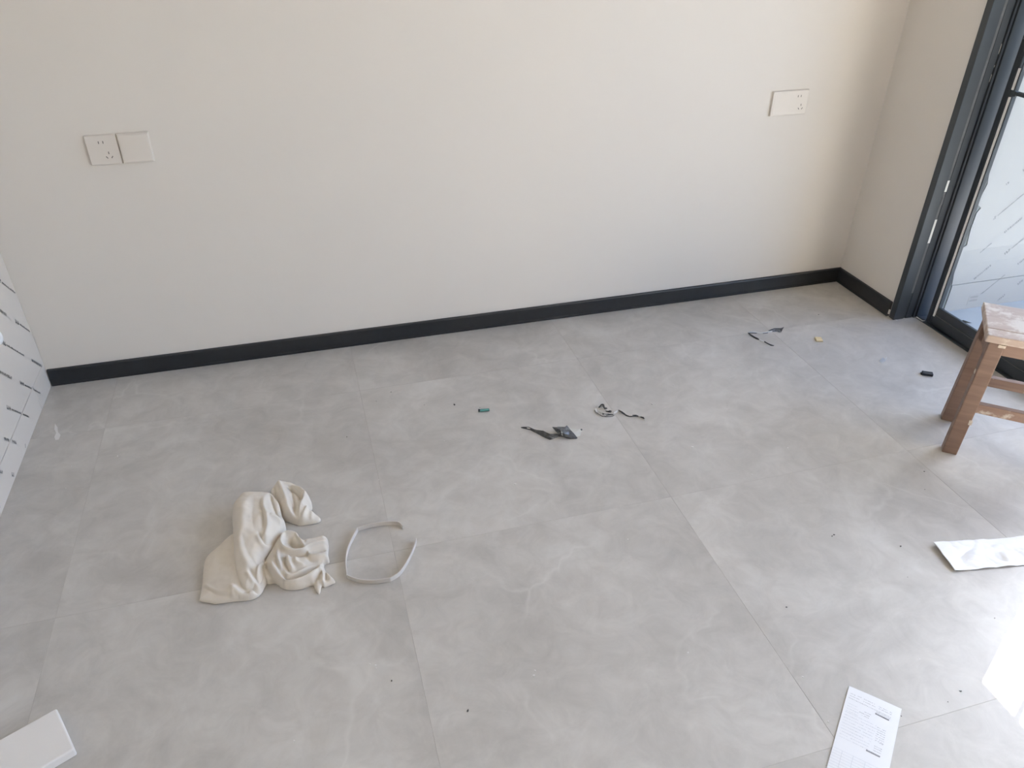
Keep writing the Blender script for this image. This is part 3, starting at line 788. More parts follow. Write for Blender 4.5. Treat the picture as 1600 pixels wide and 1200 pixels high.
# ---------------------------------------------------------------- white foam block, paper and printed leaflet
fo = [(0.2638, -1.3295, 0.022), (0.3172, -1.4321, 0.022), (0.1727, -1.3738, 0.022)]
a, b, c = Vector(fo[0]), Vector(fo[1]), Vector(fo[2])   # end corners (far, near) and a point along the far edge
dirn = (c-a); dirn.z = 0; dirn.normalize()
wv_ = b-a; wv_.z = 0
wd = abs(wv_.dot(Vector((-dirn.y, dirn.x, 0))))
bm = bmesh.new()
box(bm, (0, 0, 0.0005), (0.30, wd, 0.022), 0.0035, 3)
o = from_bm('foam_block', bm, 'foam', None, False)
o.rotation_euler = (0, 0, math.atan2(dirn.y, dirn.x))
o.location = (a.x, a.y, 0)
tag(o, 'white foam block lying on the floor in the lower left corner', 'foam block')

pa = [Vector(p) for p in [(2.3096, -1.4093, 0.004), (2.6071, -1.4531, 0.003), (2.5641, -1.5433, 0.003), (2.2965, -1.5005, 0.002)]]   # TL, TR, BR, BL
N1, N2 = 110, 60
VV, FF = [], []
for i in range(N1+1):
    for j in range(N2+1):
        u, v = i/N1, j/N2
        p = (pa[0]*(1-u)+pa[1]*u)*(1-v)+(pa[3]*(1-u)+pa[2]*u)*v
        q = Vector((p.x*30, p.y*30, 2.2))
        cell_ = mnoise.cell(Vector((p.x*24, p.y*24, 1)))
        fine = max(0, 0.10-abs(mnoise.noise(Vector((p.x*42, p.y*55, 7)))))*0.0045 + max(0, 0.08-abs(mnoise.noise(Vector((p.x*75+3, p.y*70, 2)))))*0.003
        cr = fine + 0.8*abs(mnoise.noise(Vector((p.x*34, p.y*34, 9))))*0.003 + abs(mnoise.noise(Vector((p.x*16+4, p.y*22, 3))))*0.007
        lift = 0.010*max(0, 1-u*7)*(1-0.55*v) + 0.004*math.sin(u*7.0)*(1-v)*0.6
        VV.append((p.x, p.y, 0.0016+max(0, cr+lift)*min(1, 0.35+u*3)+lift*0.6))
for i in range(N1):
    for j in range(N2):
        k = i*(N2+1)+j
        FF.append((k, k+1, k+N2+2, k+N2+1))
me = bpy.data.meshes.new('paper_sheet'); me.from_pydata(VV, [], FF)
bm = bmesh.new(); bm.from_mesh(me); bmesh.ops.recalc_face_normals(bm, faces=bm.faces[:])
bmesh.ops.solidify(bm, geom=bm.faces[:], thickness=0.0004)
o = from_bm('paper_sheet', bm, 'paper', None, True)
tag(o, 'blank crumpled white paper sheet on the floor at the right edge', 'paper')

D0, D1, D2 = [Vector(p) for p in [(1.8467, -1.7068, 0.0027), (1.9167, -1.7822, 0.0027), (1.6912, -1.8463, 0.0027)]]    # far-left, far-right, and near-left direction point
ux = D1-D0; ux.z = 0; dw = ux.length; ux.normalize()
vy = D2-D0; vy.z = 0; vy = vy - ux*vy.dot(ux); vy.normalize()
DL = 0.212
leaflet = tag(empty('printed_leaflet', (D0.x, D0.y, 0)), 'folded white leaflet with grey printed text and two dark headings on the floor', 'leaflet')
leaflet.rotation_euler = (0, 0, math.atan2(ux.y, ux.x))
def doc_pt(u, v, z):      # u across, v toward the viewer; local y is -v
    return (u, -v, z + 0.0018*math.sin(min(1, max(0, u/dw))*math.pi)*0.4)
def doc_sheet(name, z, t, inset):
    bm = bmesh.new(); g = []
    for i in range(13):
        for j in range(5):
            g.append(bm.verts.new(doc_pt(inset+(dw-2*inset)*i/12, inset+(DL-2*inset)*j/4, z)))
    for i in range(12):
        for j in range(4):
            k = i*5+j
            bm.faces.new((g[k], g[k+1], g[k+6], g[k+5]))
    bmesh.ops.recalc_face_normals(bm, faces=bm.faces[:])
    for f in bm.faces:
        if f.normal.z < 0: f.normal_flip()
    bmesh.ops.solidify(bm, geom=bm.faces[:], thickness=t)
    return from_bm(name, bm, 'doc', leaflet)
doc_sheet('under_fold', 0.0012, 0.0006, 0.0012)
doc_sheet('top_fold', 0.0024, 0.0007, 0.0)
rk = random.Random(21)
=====
Reproduce the material above from its first line through the line containing "tag(o, 'white foam", both ends included, and skip every picture.

» **RESPONSE**
Keep writing the Blender script for this image. This is part 3, starting at line 788. More parts follow. Write for Blender 4.5. Treat the picture as 1600 pixels wide and 1200 pixels high.
# ---------------------------------------------------------------- white foam block, paper and printed leaflet
fo = [(0.2638, -1.3295, 0.022), (0.3172, -1.4321, 0.022), (0.1727, -1.3738, 0.022)]
a, b, c = Vector(fo[0]), Vector(fo[1]), Vector(fo[2])   # end corners (far, near) and a point along the far edge
dirn = (c-a); dirn.z = 0; dirn.normalize()
wv_ = b-a; wv_.z = 0
wd = abs(wv_.dot(Vector((-dirn.y, dirn.x, 0))))
bm = bmesh.new()
box(bm, (0, 0, 0.0005), (0.30, wd, 0.022), 0.0035, 3)
o = from_bm('foam_block', bm, 'foam', None, False)
o.rotation_euler = (0, 0, math.atan2(dirn.y, dirn.x))
o.location = (a.x, a.y, 0)
tag(o, 'white foam block lying on the floor in the lower left corner', 'foam block')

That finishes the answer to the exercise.